Republican vice presidential nominee JD Vance said democracy was absent in the way Vice President Kamala Harris came to be the presumptive Democrat presidential nominee.
Vance appeared on an episode of Full Send Podcast with the Nelk Boys that was released Friday. One of the hosts, Bradley Martyn, said, “There’s actually no democracy” in how Harris has come to be the nominee without actually running as a presidential candidate in the primary, which Robert F. Kennedy Jr. and others have criticized as “rigged.”
“They sit on the side, and they say, ‘Donald Trump is against democracy,’ but they’re also now – they held [Biden] long enough to pass up where they could actually vote for a new kind of like nominee, and then they just picked who they wanted,” Martyn said. “So there’s actually no Democracy in that.”
“Not at all,” Vance agreed.
“Fourteen million people voted for [Biden] to be the nominee of the Democrat Party. How many people have voted for Kamala Harris to be the nominee of the Democrat Party? Zero. Not a single person,” Vance added.
He also finds it comical that some on the left accuse him and former President Donald Trump “of being threats to democracy,” considering the Democrat presidential nomination process is unfolding as it is.

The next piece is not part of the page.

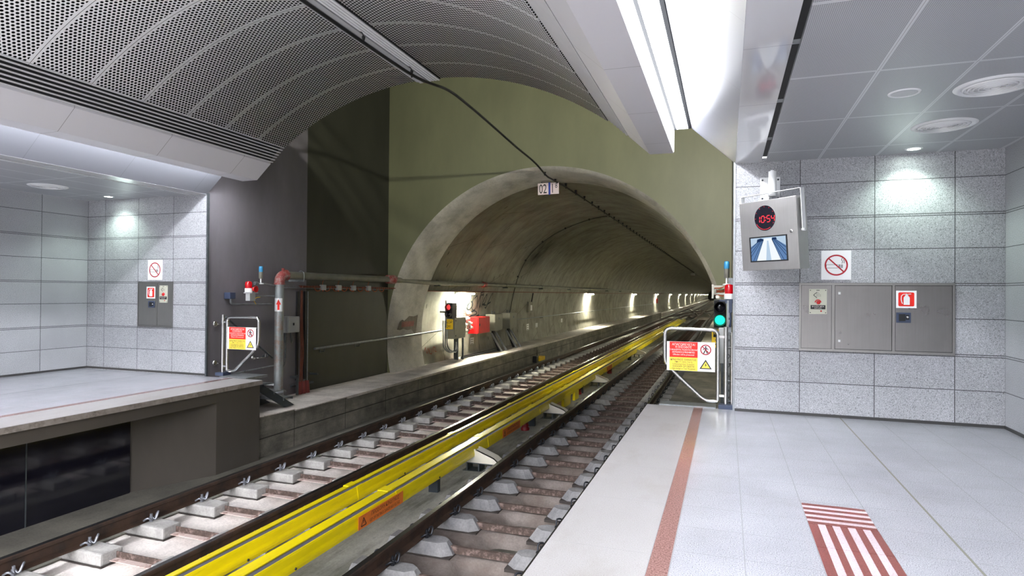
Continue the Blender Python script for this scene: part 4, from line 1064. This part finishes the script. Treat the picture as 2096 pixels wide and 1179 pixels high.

“Trump is the most popular person in the party. He still ran through the primary process because that’s what you have to do; you have to persuade voters that you’re the guy. That’s kind of how the system works,” Vance said.
Vance, a senator from Ohio who turned 40 on Friday, added that top Democrat power brokers and elites pushed Biden out, which he noted calls into question “what is the real power center in this country.”
“Look, basically what happened is Barack Obama, the Clinton family, and a few billionaires got in a room together and said, ‘Hey this guy’s political deadweight. Let’s throw him overboard,’” Vance said. “That’s really creepy if you think about it.”
“But then you realize he’s the president of the United States, and it kind of makes you question, what is the real power center in this country if a few billionaires and a few unelected officials can throw the president overboard,” he added.
Vance invited Democrat voters who are “uncomfortable with how the process” is unfolding to vote for Republicans.
“You may not agree with us on everything, but at least in our party, we believe you should have to persuade people, not try to run this corrupt process in the background,” he said.